October 24, 2018 / 8:48 PM / 20 days ago

GLOBAL MARKETS-Investors flee stocks on global worries, Treasuries rise

* Wall Street sinks on global uncertainty; bond prices rise

* U.S. oil prices rise on sharp drop in fuel stocks

* Graphic: World FX rates in 2018 tmsnrt.rs/2egbfVh (Updates to late afternoon, adds commentary)

By Sinéad Carew

NEW YORK, Oct 24 (Reuters) - Wall Street stock indexes tumbled on Wednesday as spooked investors ran for safety on global economic and political worries while U.S. Treasuries prices climbed and the U.S. dollar surged.

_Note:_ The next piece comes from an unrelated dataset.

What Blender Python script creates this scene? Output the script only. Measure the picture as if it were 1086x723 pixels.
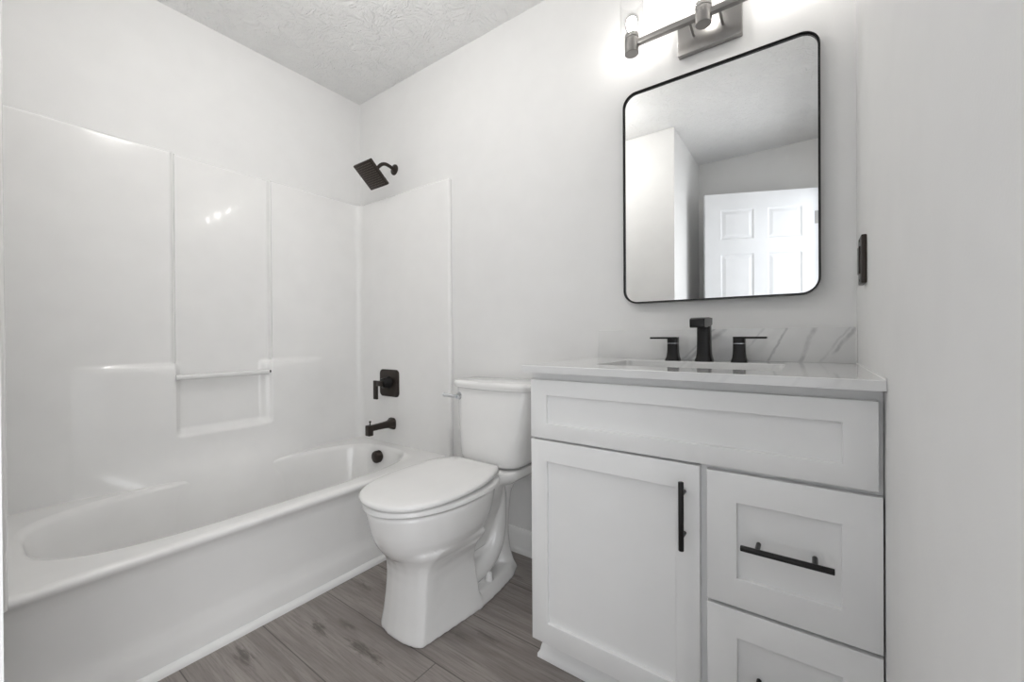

The S&P 500 and the Dow Jones Industrial Average erased their gains for the year while Nasdaq confirmed a correction and the CBOE volatility index registered its highest close since February.

Investors have been unnerved by a myriad of issues including some disappointing earnings reports, uncertainty over Brexit, Italy's budget spat with the European Commission, upcoming U.S. midterm congressional elections and pressure on Saudi Arabia over the killing of a prominent journalist.

"It looks like more panic and fear as the selling has continued to roll," said Chris Zaccarelli, Chief Investment Officer at Independent Advisor Alliance in Charlotte, North Carolina.

The U.S. dollar rose sharply against the euro to its strongest since August after PMI data showed business growth in the euro zone decelerated faster than expected due to waning orders.

U.S. Treasury debt prices rose as investors were wary of volatile equities, and benchmark 10-year Treasury note yields fell to three-week lows.

"It's a big, global risk-off trade," said Paul Zemsky, chief investment officer at Voya Investment Management in New York. "We've had some headwinds - higher interest rates affecting housing, tariffs causing input costs to manufacturers to go up, which makes earnings look not as stellar ... but that doesn't mean the whole economy is rolling over."

The Dow Jones Industrial Average fell 608.01 points, or 2.41 percent, to 24,583.42, the S&P 500 lost 84.59 points, or 3.09 percent, to 2,656.1 and the Nasdaq Composite dropped 329.14 points, or 4.43 percent, to 7,108.40.

U.S. data showed a decline in sales of new single-family homes to a near two-year low in September and numbers for the prior three months were revised lower.

Also straining investor sentiment was the Federal Reserve's Beige Book report on economic conditions which pointed to U.S. factories raising prices because of tariffs while inflation appeared modest or moderate in most parts of the country.

MSCI's gauge of stock markets across the globe shed 2.07 percent. On Tuesday, the index had closed more than 11 percent below its January record close.

Benchmark 10-year U.S. Treasury notes were last up 15/32 in price to yield 3.111 percent, from 3.166 percent late on Tuesday.

Oil prices fell in late trade after settling higher on a much bigger-than-expected drawdown in U.S. gasoline and diesel inventories which augured a seasonal increase in refining demand. However, traders were concerned about worldwide demand.

U.S. crude fell 0.29 percent to $66.24 per barrel and Brent was last at $75.45, down 1.3 percent.

Saudi Arabia, a major oil producer, is in the midst of a diplomatic storm over the death of dissident journalist Jamal Khashoggi during a visit to the Saudi consulate in Istanbul.

In currencies, the dollar index rose 0.44 percent, with the euro down 0.65 percent to $1.1395.

The Japanese yen strengthened 0.24 percent versus the greenback at 112.18 per dollar, while sterling was last trading at $1.2885, down 0.75 percent.

British Prime Minister Theresa May received a show of support from her Conservative Party on Wednesday at a meeting in parliament, shifting focus away from talk of an imminent leadership challenge over her Brexit strategy..

U.S. gold futures fell 0.14 percent to $1,235.10 an ounce as the dollar firmed and speculators locked in profit from a more than three-month peak hit the previous session.

The pan-European STOXX 600 index fell 0.21 percent, failing to maintain gains from earlier in the session.